The disciples had already been given a lesson about self-grandeur previously, as seen in Mark 9, when Jesus corners them and asks them what they were discussing when on their way. Suddenly, they were embarrassed and silent, since they had actually been arguing about who was the greatest among them. It’s almost unbelievable. I can’t picture traveling with a bunch of men of God who would begin to do that. I can imagine men lovingly arguing with one another that the others are better preachers than them, but not the other way around. Arguing about who is the greatest! Amazing pride, how can it be? Yet it often is hidden in the heart. But with these disciples, it did not remain in the heart, but came out of their mouth in words of argument, trying to prove who was the greatest among them.

Illusions of grandeur? As someone has defined it, “An illusion is the state of being deceived. Grandeur is the quality of being impressive or awesome. Therefore, someone who has illusions of grandeur is deceiving themselves into thinking they are impressive or awesome in some way. In reality, no one else sees them in this way.” This was the case with these deceived disciples. Impressed with their own greatness, Jesus wasn’t.

In whatever way this applies to me and to you, certainly we are susceptible to being tempted to illusions of grandeur. Or at least, we can have desires for greatness floating around in our minds and hearts. The prophet Jeremiah asked the question, “Seekest thou great things for thyself? Seek them not.”

It is a wonderful and joyful thing for the Christian, and especially for any pastor, preacher or missionary, to be able to honestly say to himself and to the Lord—

I do not desire to be great in the eyes of men.
I do not desire an important position in the kingdom.
I do not desire for people to be impressed with me.
I do not desire to be known as a great preacher.
I do not want to know or be known by important people.
I am contented to never be known outside my small circle of family and church brethren.
I do not care about being better than others.
I am not seeking greater importance, popularity or position, but am seeking to love God and love others. I only want to be known by God Himself.
I have no one to impress or please, but only want to please Christ.

Can I pray these things when I am alone and really mean them?

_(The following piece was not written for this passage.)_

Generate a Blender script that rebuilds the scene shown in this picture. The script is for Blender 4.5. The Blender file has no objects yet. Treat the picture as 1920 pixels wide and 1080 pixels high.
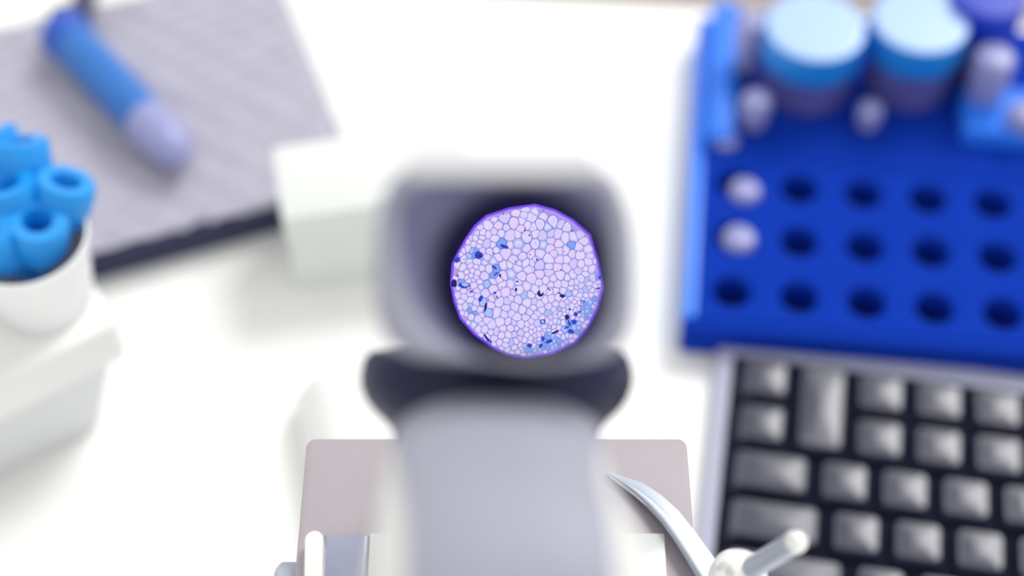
import bpy, bmesh, math, random
from mathutils import Vector, Matrix

# ------------------------------------------------------------------ camera, world, sun, exposure
PITCH = math.radians(52); H = 452.0; F = 3200.0           # millimetres and pixels of the 1920x1080 frame
SP, CP = math.sin(PITCH), math.cos(PITCH)
S = 0.001
sc = bpy.context.scene
C = sc.collection
cd = bpy.data.cameras.new('camera'); cam = bpy.data.objects.new('camera', cd); C.objects.link(cam)
cam.location = (0, 0, H * S); cam.rotation_euler = (math.pi / 2 - PITCH, 0, 0)
cd.sensor_width = 36; cd.lens = 60; cd.clip_start = 0.01; cd.clip_end = 20
cd.dof.use_dof = True; cd.dof.focus_distance = 0.395; cd.dof.aperture_fstop = 4.2
sc.camera = cam

w = bpy.data.worlds.new('world'); sc.world = w; w.use_nodes = True
w.node_tree.nodes['Background'].inputs[0].default_value = (1.0, 1.0, 0.985, 1)
w.node_tree.nodes['Background'].inputs[1].default_value = 1.0

sd = bpy.data.lights.new('window_sun', 'SUN'); sun = bpy.data.objects.new('window_sun', sd); C.objects.link(sun)
sd.energy = 2.1; sd.angle = math.radians(24); sd.color = (1, 1, 0.98)
sun.rotation_euler = Vector((0.74, 0.9, 1.3)).to_track_quat('Z', 'Y').to_euler()

vs = sc.view_settings
sc.display_settings.display_device = 'sRGB'
vs.view_transform = 'Standard'; vs.look = 'None'; vs.exposure = 0.0; vs.gamma = 1.0; vs.use_curve_mapping = False

# ------------------------------------------------------------------ helpers (all lengths in millimetres)
def lin(c):
    c /= 255.0
    return c / 12.92 if c <= 0.04045 else ((c + 0.055) / 1.055) ** 2.4
def rgb(r, g, b): return (lin(r), lin(g), lin(b), 1)

def ray(px, py):
    u, v = (px - 960) / F, (540 - py) / F
    return Vector((u, CP + v * SP, -SP + v * CP))
def P(px, py, z):                                   # the point at height z seen at that pixel
    d = ray(px, py); t = (z - H) / d.z
    return Vector((0, 0, H)) + d * t
def D(px, py, t):                                   # the point at depth t
    return Vector((0, 0, H)) + ray(px, py) * t

def mat(name, col, rough=0.5, metal=0.0, trans=0.0, ior=1.45, noise=0.0, nscale=200, bump=0.0, emit=None, estr=1.0, spec=0.5, coat=0.0, alpha=1.0, sss=0.0):
    m = bpy.data.materials.new(name); m.use_nodes = True
    nt = m.node_tree; b = nt.nodes['Principled BSDF']
    b.inputs['Base Color'].default_value = col
    b.inputs['Roughness'].default_value = rough
    b.inputs['Metallic'].default_value = metal
    b.inputs['Transmission Weight'].default_value = trans
    b.inputs['IOR'].default_value = ior
    b.inputs['Specular IOR Level'].default_value = spec
    b.inputs['Coat Weight'].default_value = coat
    b.inputs['Alpha'].default_value = alpha
    if sss:
        b.inputs['Subsurface Weight'].default_value = sss; b.inputs['Subsurface Radius'].default_value = (.004, .004, .004)
    if emit:
        b.inputs['Emission Color'].default_value = emit; b.inputs['Emission Strength'].default_value = estr
    if noise or bump:
        tc = nt.nodes.new('ShaderNodeTexCoord'); nz = nt.nodes.new('ShaderNodeTexNoise')
        nz.inputs['Scale'].default_value = nscale; nz.inputs['Detail'].default_value = 4
        nt.links.new(tc.outputs['Object'], nz.inputs['Vector'])
        if noise:
            mx = nt.nodes.new('ShaderNodeMix'); mx.data_type = 'RGBA'
            mx.inputs[6].default_value = tuple(c * (1 - noise) for c in col[:3]) + (1,)
            mx.inputs[7].default_value = tuple(min(1, c * (1 + noise)) for c in col[:3]) + (1,)
            nt.links.new(nz.outputs['Fac'], mx.inputs[0]); nt.links.new(mx.outputs[2], b.inputs['Base Color'])
        if bump:
            bp = nt.nodes.new('ShaderNodeBump'); bp.inputs['Strength'].default_value = bump; bp.inputs['Distance'].default_value = 0.0005
            nt.links.new(nz.outputs['Fac'], bp.inputs['Height']); nt.links.new(bp.outputs['Normal'], b.inputs['Normal'])
    return m

def lensmat():                                        # coated glass: refracts, hardly reflects
    m = bpy.data.materials.new('coated_lens_glass'); m.use_nodes = True; nt = m.node_tree; nt.nodes.clear()
    o = nt.nodes.new('ShaderNodeOutputMaterial'); a = nt.nodes.new('ShaderNodeBsdfRefraction'); g = nt.nodes.new('ShaderNodeBsdfGlossy'); x = nt.nodes.new('ShaderNodeMixShader')
    a.inputs['IOR'].default_value = 1.5; a.inputs['Roughness'].default_value = 0; g.inputs['Roughness'].default_value = 0.02; g.inputs['Color'].default_value = (.5, .5, 1, 1); x.inputs[0].default_value = 0.012
    nt.links.new(a.outputs[0], x.inputs[1]); nt.links.new(g.outputs[0], x.inputs[2]); nt.links.new(x.outputs[0], o.inputs[0])
    return m

def emat(name, col, st=1.0):                        # light passing through the backlit specimen
    m = bpy.data.materials.new(name); m.use_nodes = True; nt = m.node_tree
    nt.nodes.clear(); e = nt.nodes.new('ShaderNodeEmission'); o = nt.nodes.new('ShaderNodeOutputMaterial')
    e.inputs[0].default_value = col; e.inputs[1].default_value = st; nt.links.new(e.outputs[0], o.inputs[0])
    return m

MT = {
 'desk':   mat('desk_white', (0.86, 0.86, 0.83, 1), 0.45, noise=0.01, nscale=30),
 'floor':  mat('floor_grey', rgb(150, 140, 140), 0.7, noise=0.1, nscale=8),
 'white':  mat('white_plastic', (0.80, 0.81, 0.79, 1), 0.4, noise=0.01, nscale=60),
 'offw':   mat('offwhite_enamel', rgb(214, 214, 212), 0.35, noise=0.015, nscale=80),
 'carton': mat('white_carton', (0.67, 0.69, 0.67, 1), 0.6, noise=0.02, nscale=90),
 'greyin': mat('grey_inlay', rgb(152, 153, 167), 0.55, noise=0.02, nscale=120),
 'eyecup': mat('grey_rubber_eyecup', rgb(148, 148, 164), 0.6, noise=0.03, nscale=150),
 'lit_lip':   mat('pale_grey_lit_lip', rgb(200, 200, 206), 0.55, noise=0.02, nscale=150),  # paler grey stands for the light on the eyecup's top lip
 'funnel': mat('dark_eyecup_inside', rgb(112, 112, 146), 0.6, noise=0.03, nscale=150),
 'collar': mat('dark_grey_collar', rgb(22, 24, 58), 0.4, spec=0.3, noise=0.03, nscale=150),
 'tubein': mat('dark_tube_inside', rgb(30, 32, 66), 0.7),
 'stage':  mat('stage_grey_metal', rgb(164, 156, 162), 0.5, metal=0.0, noise=0.05, nscale=160, bump=0.05),
 'edge':   mat('stage_dark_edge', rgb(120, 114, 128), 0.5),
 'steel':  mat('bright_steel', rgb(214, 222, 230), 0.28, metal=0.85),
 'dullst': mat('dull_steel', rgb(176, 184, 198), 0.4, metal=0.5),
 'chrome': mat('polished_white_metal', rgb(244, 244, 240), 0.15, metal=0.4),
 'glass':  mat('clear_glass', (1, 1, 1, 1), 0.0, trans=1.0, ior=1.5),
 'slide':  mat('slide_glass', (0.80, 0.82, 0.81, 1), 0.1, alpha=0.6),
 'frost':  mat('grey_frosted_glass', rgb(150, 154, 174), 0.25, noise=0.04, nscale=150),
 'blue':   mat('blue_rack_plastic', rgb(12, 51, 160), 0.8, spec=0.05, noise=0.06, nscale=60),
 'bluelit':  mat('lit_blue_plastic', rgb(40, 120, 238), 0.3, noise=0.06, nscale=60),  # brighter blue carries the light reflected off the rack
 'blueshade': mat('shaded_rack_floor', rgb(22, 18, 66), 0.6),  # coloured dark for the shade inside the rack's holes
 'capw':   mat('pale_blue_cap_top', rgb(166, 194, 236), 0.35, noise=0.02, nscale=90),
 'teal':   mat('teal_blue_cap_side', rgb(22, 124, 208), 0.4),
 'navy':   mat('navy_cap', rgb(14, 50, 180), 0.4),
 'jar':    mat('brown_blue_label', rgb(84, 84, 150), 0.5, noise=0.3, nscale=150),
 'milky':  mat('milky_plastic', rgb(142, 145, 192), 0.3, sss=0.2),
 'kframe': mat('silver_keyboard_frame', rgb(168, 170, 190), 0.5, noise=0.02, nscale=80),
 'kbed':   mat('black_key_bed', rgb(10, 13, 36), 0.7, spec=0.2),
 'key':    mat('black_key_plastic', rgb(36, 38, 62), 0.33, spec=0.9, noise=0.05, nscale=200),
 'mat':    mat('grey_woven_cloth', rgb(172, 169, 184), 0.85, noise=0.16, nscale=70, bump=0.3),
 'matdk':  mat('dark_foam_backing', rgb(52, 54, 82), 0.85, noise=0.1, nscale=120, bump=0.2),
 'liquid': mat('blue_liquid', rgb(12, 104, 186), 0.4, spec=0.25, noise=0.06, nscale=60),
 'tglass': mat('tube_glass', rgb(224, 228, 250), 0.15, alpha=0.05, spec=0.3),
 'tcap':   mat('blue_tube_cap', rgb(38, 84, 186), 0.45),
 'rubber': mat('dark_rubber', rgb(70, 72, 98), 0.6),
 'tipblue':mat('cyan_blue_tip', rgb(20, 142, 222), 0.35, noise=0.05, nscale=90),
 'hole':   mat('dark_hole', rgb(30, 44, 84), 0.7),
 'cup':    mat('milky_cup', rgb(236, 236, 238), 0.3, noise=0.01, nscale=80),
 'tray':   mat('white_grey_tray', rgb(214, 215, 219), 0.5, noise=0.02, nscale=60),
}

WLOC = {}                                            # world position (mm) of every object built, for its children
def empty(name, loc, label=None, cat=None, group=None):
    o = bpy.data.objects.new(name, None); C.objects.link(o); o.location = Vector(loc) * S; o.empty_display_size = 0.02
    WLOC[o.name] = Vector(loc); return tag(o, label, cat, group)
def tag(o, label=None, cat=None, group=None, kind=None):
    if label: o['label'] = label
    if cat: o['category'] = cat
    if group: o['group'] = group
    if kind: o['kind'] = kind
    return o

class MB:
    def __init__(s): s.v = []; s.f = []; s.m = []
    def add(s, vs, fs, mi=0):
        n = len(s.v); s.v += [Vector(v) for v in vs]; s.f += [tuple(i + n for i in f) for f in fs]; s.m += [mi] * len(fs); return s
    def rings(s, rings, cap0=True, cap1=True, mi=0, close=True):
        n = len(rings[0]); vs = [v for r in rings for v in r]; fs = []
        for i in range(len(rings) - 1):
            for j in range(n if close else n - 1):
                k = (j + 1) % n
                fs.append((i * n + j, i * n + k, (i + 1) * n + k, (i + 1) * n + j))
        if cap0: fs.append(tuple(reversed(range(n))))
        if cap1: fs.append(tuple((len(rings) - 1) * n + j for j in range(n)))
        return s.add(vs, fs, mi)
    def lathe(s, prof, o=(0, 0, 0), ax=(0, 0, 1), seg=32, cap0=True, cap1=True, mi=0):   # prof = (radius, height along ax)
        o = Vector(o); ax = Vector(ax).normalized(); a, b = frame(ax)
        rs = [[o + ax * h + (a * math.cos(t) + b * math.sin(t)) * max(r, 1e-4) for t in [2 * math.pi * k / seg for k in range(seg)]] for r, h in prof]
        return s.rings(rs, cap0, cap1, mi)
    def tube(s, pts, rad, seg=16, cap=True, mi=0):
        rs = []; pts = [Vector(p) for p in pts]
        for i, p in enumerate(pts):
            t = (pts[min(i + 1, len(pts) - 1)] - pts[max(i - 1, 0)]).normalized(); a, b = frame(t)
            r = rad[i] if isinstance(rad, (list, tuple)) else rad
            rs.append([p + (a * math.cos(q) + b * math.sin(q)) * r for q in [2 * math.pi * k / seg for k in range(seg)]])
        return s.rings(rs, cap, cap, mi)
    def mesh(s, name, mats, off, smooth, bevel=0, auto=35):
        bm = bmesh.new()
        vs = [bm.verts.new((v - off) * S) for v in s.v]
        for f, mi in zip(s.f, s.m):
            try: fc = bm.faces.new([vs[i] for i in f]); fc.material_index = mi; fc.smooth = smooth
            except ValueError: pass
        bm.normal_update()
        bmesh.ops.recalc_face_normals(bm, faces=bm.faces)
        if bevel:
            es = [e for e in bm.edges if len(e.link_faces) == 2 and e.calc_face_angle(0) > 0.6]
            bmesh.ops.bevel(bm, geom=es, offset=bevel * S, segments=3, profile=0.5, affect='EDGES')
            for f in bm.faces: f.smooth = smooth
        if smooth:
            for e in bm.edges:
                if len(e.link_faces) == 2 and e.calc_face_angle(0) > math.radians(auto): e.smooth = False
        me = bpy.data.meshes.new(name); bm.to_mesh(me); bm.free()
        for m in (mats if isinstance(mats, list) else [mats]): me.materials.append(m)
        return me
    def build(s, name, mats, parent=None, smooth=True, bevel=0, auto=35, origin=None):
        if parent is not None: off = WLOC[parent.name]
        elif origin is not None: off = Vector(origin)
        else:
            xs = [v.x for v in s.v]; ys = [v.y for v in s.v]; zs = [v.z for v in s.v]
            off = Vector(((min(xs) + max(xs)) / 2, (min(ys) + max(ys)) / 2, min(zs)))
        o = bpy.data.objects.new(name, s.mesh(name, mats, off, smooth, bevel, auto)); C.objects.link(o)
        if parent is not None: o.parent = parent
        else: o.location = off * S
        WLOC[o.name] = off
        return o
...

Desiring to be great before men reveals wrong hidden motives of self-grandeur and self-importance, which are always rooted in pride and self-love. No Christian can advance in the faith if such motives rule in their heart.

When Jesus sees my heart thinking about how much better I am than others, does he have to say to me, “What is it you were thinking last night?” He wants child-like humility, dependence, and a servant attitude in us that views ourself as the least of all. Because that is what we are.